GAO reviewed the High Speed Antiradiation Missile (HARM) program to determine whether it had met the development objectives that were required before awarding a production contract for 80 missiles.

Full-scale production of HARM is scheduled to begin in 1982, following completion of operational testing. Major problems that halted flight testing in October 1979 appear to have acceptable solutions.
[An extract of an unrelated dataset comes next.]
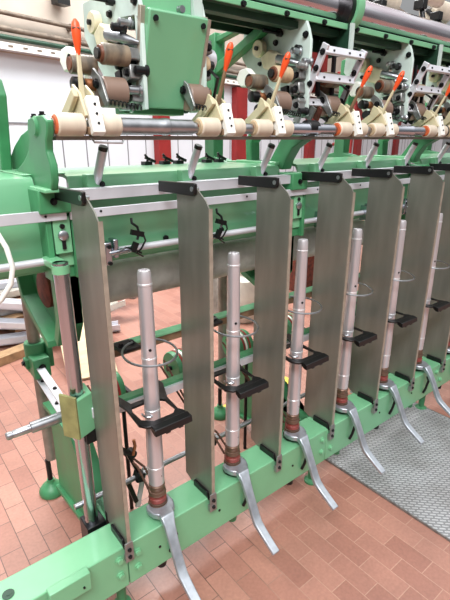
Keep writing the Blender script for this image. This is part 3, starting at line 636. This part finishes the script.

Some remaining problems include: (1) a great deal of labor and time on test facilities is required to compensate or adjust each HARM seeker and perform acceptance testing; (2) in one of the Navy's operational modes for using HARM, missiles may be launched at targets that are falsely displayed to the pilot; (3) wing flutter has been noted on some firings and captive flights; (4) the Air Force HARM system is limited in its effectiveness by a basic design limitation in another part of the aircraft weapons system that will use HARM; (5) operational testers are concerned with the adequacy of the HARM built-in test capability; (6) in the Navy HARM system, common threat information is not programed into both the radar warning receiver and the command launch computer; and (7) the Air Force does not believe that the so-called multipath phenomenon is adequately understood and that corrective actions to mitigate its effects on HARM are sufficient. Solutions acceptable to the Navy and the Air Force, although not necessarily complete solutions, appear available for the remaining problems. GAO believes that the HARM system has demonstrated the performance that was required before limited production.